The mobile phone helps you do away with the middleman and increase your investment returns
Over the next few years, your friendly broker, ever so willing to fill up your application forms and run around for you, will shrink and shrink so much that you can place him in your pocket.
Not really. But, a lot of what a broker does today, you will be able to do over your mobile phone tomorrow. It’s not difficult to see why. Once 3G (shorthand for third generation technology that promises broadband on your mobile) is in place, there is a lot more that you can do with your handset. Including making money.
Illustration: Malay Karmakar
To get a sense of how it will be, look no further than trading shares online. From less than 2 percent of total trades on NSE in 2002, online retail trading has gone over to 20 percent now. Average brokerage on online trading is 25-30 percent lower than offline brokerage, says CLSA. Some of these trades happen over mobile phones. ICICI Direct and Reliance Money, for example, offer lighter versions of their Web sites for handsets.
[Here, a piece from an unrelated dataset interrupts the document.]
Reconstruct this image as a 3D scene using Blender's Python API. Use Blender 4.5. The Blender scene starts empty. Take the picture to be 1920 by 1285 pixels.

Now, mutual fund investors can do the same. Recently, NSE and BSE opened their platforms for MFs, which makes buying and selling of units as easy as trading a share. BSE also said it would allow brokers, and eventually investors, to buy and sell MF units over mobile phones. (Add to this the fact that SEBI, capital market regulator, scrapped the upfront agent commission.) This would redefine the role of a broker, says Rajesh Krishnamoorthy of iFast Financial, which provides mutual fund distribution platform for independent financial advisers. A significant portion of a broker’s time is spent on managing documents. Moving them online would free up their time for providing advice to the customers, he says.